Il faut aussi comprendre la situation particulière des zones dites sensibles. Il est difficile pour les lycéen-ne-s de s’organiser : ils et elles sont obligé-e-s de rester à l’extérieur du lycée, n’ont pas le droit de se réunir, les grilles sont fermées ; mais en plus, la tension peut monter très rapidement et déraper sans que ce ne soit de leur fait. On a l’exemple d’un lycée où ce sont les dealers de la cité d’à côté qui sont venus briser violemment le blocus car ça risquait de déranger leur trafic. A partir du moment où il y a une escalade de la violence, que ce soit du fait de lycéen-ne-s en colère devant le mur de mépris et de silence que leur opposent leur autorité, ou de voisins qui profitent de l’occasion, les logiques peuvent facilement basculer, les logiques de quartiers (dont viennent la majorité des lycéen-ne-s) prenant petit à petit le dessus sur les logiques scolaires. Evidemment, dans cette logique, tout cela est filmé et diffusé sur les réseaux sociaux. Ce qui à mon avis, nous présage des retombées répressives très importantes dans les semaines qui vont venir. Répression judiciaire, et répression scolaire avec une multiplication des conseils de discipline. Et le silence total des media de ce point de vue peut laisser craindre le pire.

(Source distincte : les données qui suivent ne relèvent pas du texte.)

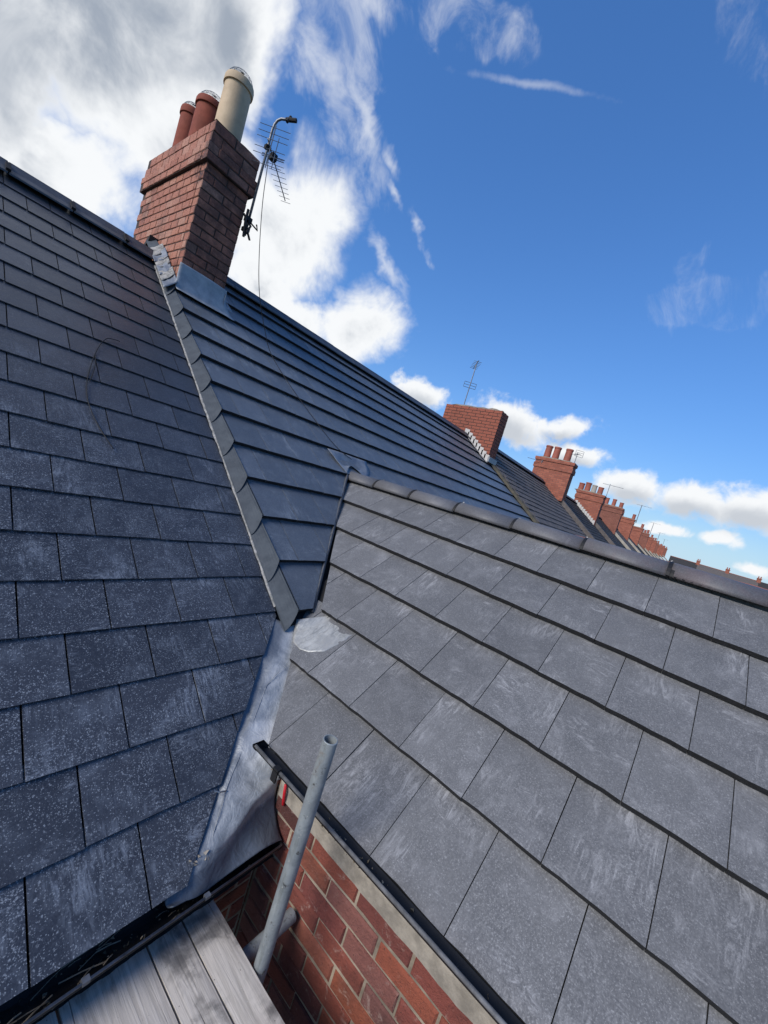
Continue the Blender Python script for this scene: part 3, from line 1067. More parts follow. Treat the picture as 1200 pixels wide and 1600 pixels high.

Tout ceci va-t-il retomber pendant les vacances ou reprendre de plus belle à la rentrée ? Difficile à prévoir, et vous ne le saurez pas au moment où vous lirez cet article, puisque les media n’en parlent pas. Parallèlement à tout ça, il y a des profs qui ont participé aux gilets jaunes, syndiqué-e-s ou non. Leur pouvoir d’achat a baissé, ils et elles sont de moins en moins valorisé-e-s, ils et elles sont humilié-e-s dans les media et maltraité-e-s par leur administration, ils et elles peuvent donc parfaitement se reconnaître dans le mouvement des gilets jaunes. D’autres et parfois les mêmes ont vu dans ce qui se passait, et chez les gilets jaunes et chez les jeunes, une occasion unique de pouvoir peut-être gagner contre les réformes en cours. Cette situation a permis qu’une partie grandissante des enseignant-e-s comprennent progressivement ce qui les attendait avec la réforme. Et en janvier février vont tomber les premières suppressions de postes qui lui sont liées. Le pouvoir en tous les cas se prépare. Il est possible que la où les profs résistent, ils et elles aient perdu des jours de paye dans ce mouvement, le nombre d’heures supplémentaires qui peuvent être imposées a augmenté, tout le monde sait que les salaires des fonctionnaires vont être gelés, le gouvernement a dans les tiroirs une réforme du statut. Il doit passer très prochainement une loi sur « l’école de la confiance » qui prévoit la possibilité de révoquer les enseignant-e-s qui critiquent l’institution. Et de multiples incidents, de profs convoqué-e-s en gendarmes-proviseurs, laissent présager une reprise en main violente.